According to the creators and annihilators for different eigenstates of energy modes, these operators is just a combination of that according to sites:

\begin{align} d_m^\dagger &= \sum_{l=1}^{N}A_{ml}c^\dagger_l\\ & = \begin{pmatrix} 0 &1 \end{pmatrix} \begin{pmatrix} 1 &0\\ A_{m1}c_1^\dagger &1\\ \end{pmatrix} \begin{pmatrix} 1 &0\\ A_{m2}c_2^\dagger &1\\ \end{pmatrix} \cdots \begin{pmatrix} 1 &0\\ A_{mN}c_N^\dagger &1\\ \end{pmatrix} \begin{pmatrix} 1\\ 0\\ \end{pmatrix} \end{align}

What should be noticed is that matrix $A$ and matrix $U$ is not the same, i.e. $A = (U^\dagger)^T = U^*$ . Here we use use Jordan-Wigner transformation to introduce a correspondence between fermion creators and spin operators:

$c_l^\dagger = (-\sigma_1^z)\cdots(-\sigma_{l-1}^z)\sigma_l^+$

In that case, we have:

$d_m^\dagger = \begin{pmatrix} 0 &1 \end{pmatrix} \begin{pmatrix} 1 &0\\ A_{m1}\sigma_1^+ &-\sigma_1^z\\ \end{pmatrix} \begin{pmatrix} 1 &0\\ A_{m2}\sigma_2^+ &-\sigma_2^z\\ \end{pmatrix} \cdots \begin{pmatrix} 1 &0\\ A_{mN}\sigma_N^+ &-\sigma_N^z\\ \end{pmatrix} \begin{pmatrix} 1\\ 0\\ \end{pmatrix}$

So here we have successfully written the creator as a MPO. Graphically, that is as follows.

The different quantities for different indexes is as follows:

In a nutshell, the Fermi sea can be written in a sequence of MPO. As a consequence, the bond dimension will increase exponentially.
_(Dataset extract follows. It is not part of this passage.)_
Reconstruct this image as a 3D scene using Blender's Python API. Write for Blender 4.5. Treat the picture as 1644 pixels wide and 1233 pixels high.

So at some point truncation is needed. High fidelity compression requires low-entanglement “intermediate” states (This statement can be seen as the result of Jensen Inequality).

Truncation procedure for MPO-MPS evolution

SVD truncation for a given MPS

The truncation is a process described as follows graphically :

To understand what I’m doing here, you may consult the previous article.

From Matrix Product State(MPS) to DMRG（1）

What should be stressed here is the process of QR decomposition: as we want to use SVD decomposition to maximize the approximation, we should put the MPS state in the canonical form, i.e. the state should consisted of Schmidt vectors for different blocks.

If you are not satisfied with the accuracy of SVD truncation, you may use DMRG to “sweep” to get a better result.

Different type of oporators

As we mentioned above, in the process of applying the MPOs, we need low-entanglement “intermediate” states. For $d_m^\dagger$, it usually create the non-local particle mode. You can easily check the 1D chain of tight binding model to verify the statement.

Here we want to deduce more local creators using the negative energy mode, which can’t be the the initial $c_i^\dagger$ for there exist positive energy mode. We use the position operator $X = \sum_llc_l^\dagger c_l$, i.e. $X$ can give the expectation value of state’s position.

Construct the matrix $\tilde X_{nm} = \langle 0|d_m^\dagger d_{m'}|0\rangle$ and diagonal the matrix, we get a spectrum of position operator and a unitary matrix $U$. Then we can construct $f_r^\dagger$:

$U\tilde X U^\dagger = diag(x_1,\ldots,x_M)\\ f_r^\dagger = \sum_{l=1}^MU_{rl}d^\dagger_l = \sum_{l=1}^N(UA)_{rl}c^\dagger_l$

Q: Why this represent Wannier orbitals?

From what is shown in the Proof picture, we know that we can use the new operators to get a state created by the old ones up to a trivial phase factor. As a trick to suppress entanglement growth, we may use “left meet right” way instead of creating from left to right.

Time evolution in MPO-MPS form

When we discuss evolution of states, we may translate that process into MPS-MPS form. Especially for imaginary-time evolution, which is heading towards th ground state of the system.

For lattice model, we may separate different part of Hamiltonian and manipulate the MPO in a sequence. For the separated parts commute with each other, we just do two steps of MPO. Notice: Here SVD(QR) decomposition is some what used.

For non-commuting case, we just divide the time evolution into small steps, just as what we do in deducing the path integral formula. This will require a long sequence of MPO.